◆ Task prompt
Set down the listing below verbatim, but only from its first line through the line containing "sec = [(-1, ww".

◆ Dataset content
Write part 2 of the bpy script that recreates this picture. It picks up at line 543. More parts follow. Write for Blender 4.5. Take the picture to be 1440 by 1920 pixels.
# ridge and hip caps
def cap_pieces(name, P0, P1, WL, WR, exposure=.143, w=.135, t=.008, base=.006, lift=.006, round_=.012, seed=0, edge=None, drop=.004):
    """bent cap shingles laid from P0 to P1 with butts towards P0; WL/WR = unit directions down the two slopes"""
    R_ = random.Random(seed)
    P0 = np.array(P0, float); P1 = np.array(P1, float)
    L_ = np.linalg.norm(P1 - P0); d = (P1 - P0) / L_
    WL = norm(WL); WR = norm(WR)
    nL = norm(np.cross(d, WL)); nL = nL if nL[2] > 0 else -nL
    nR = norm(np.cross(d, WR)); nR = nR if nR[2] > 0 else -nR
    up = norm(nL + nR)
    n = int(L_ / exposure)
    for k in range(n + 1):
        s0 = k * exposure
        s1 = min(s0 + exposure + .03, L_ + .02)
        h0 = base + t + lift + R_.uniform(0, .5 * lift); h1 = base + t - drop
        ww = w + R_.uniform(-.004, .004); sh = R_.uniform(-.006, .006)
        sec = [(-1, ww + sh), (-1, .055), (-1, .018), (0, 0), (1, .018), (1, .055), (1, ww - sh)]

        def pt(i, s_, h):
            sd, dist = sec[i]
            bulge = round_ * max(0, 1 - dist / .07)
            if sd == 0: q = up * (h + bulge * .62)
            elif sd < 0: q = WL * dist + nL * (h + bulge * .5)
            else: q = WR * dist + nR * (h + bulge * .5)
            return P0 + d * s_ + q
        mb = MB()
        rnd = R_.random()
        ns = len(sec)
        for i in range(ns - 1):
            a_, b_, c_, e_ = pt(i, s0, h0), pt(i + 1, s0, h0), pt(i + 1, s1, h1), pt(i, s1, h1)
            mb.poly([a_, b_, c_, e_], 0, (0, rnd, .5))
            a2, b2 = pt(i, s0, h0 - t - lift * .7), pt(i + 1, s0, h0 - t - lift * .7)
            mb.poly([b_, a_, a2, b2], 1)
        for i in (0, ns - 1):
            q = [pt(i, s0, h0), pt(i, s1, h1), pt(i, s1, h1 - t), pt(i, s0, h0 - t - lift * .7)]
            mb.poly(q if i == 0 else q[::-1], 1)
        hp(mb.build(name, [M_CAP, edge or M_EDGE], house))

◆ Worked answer
Write part 2 of the bpy script that recreates this picture. It picks up at line 543. More parts follow. Write for Blender 4.5. Take the picture to be 1440 by 1920 pixels.
# ridge and hip caps
def cap_pieces(name, P0, P1, WL, WR, exposure=.143, w=.135, t=.008, base=.006, lift=.006, round_=.012, seed=0, edge=None, drop=.004):
    """bent cap shingles laid from P0 to P1 with butts towards P0; WL/WR = unit directions down the two slopes"""
    R_ = random.Random(seed)
    P0 = np.array(P0, float); P1 = np.array(P1, float)
    L_ = np.linalg.norm(P1 - P0); d = (P1 - P0) / L_
    WL = norm(WL); WR = norm(WR)
    nL = norm(np.cross(d, WL)); nL = nL if nL[2] > 0 else -nL
    nR = norm(np.cross(d, WR)); nR = nR if nR[2] > 0 else -nR
    up = norm(nL + nR)
    n = int(L_ / exposure)
    for k in range(n + 1):
        s0 = k * exposure
        s1 = min(s0 + exposure + .03, L_ + .02)
        h0 = base + t + lift + R_.uniform(0, .5 * lift); h1 = base + t - drop
        ww = w + R_.uniform(-.004, .004); sh = R_.uniform(-.006, .006)
        sec = [(-1, ww + sh), (-1, .055), (-1, .018), (0, 0), (1, .018), (1, .055), (1, ww - sh)]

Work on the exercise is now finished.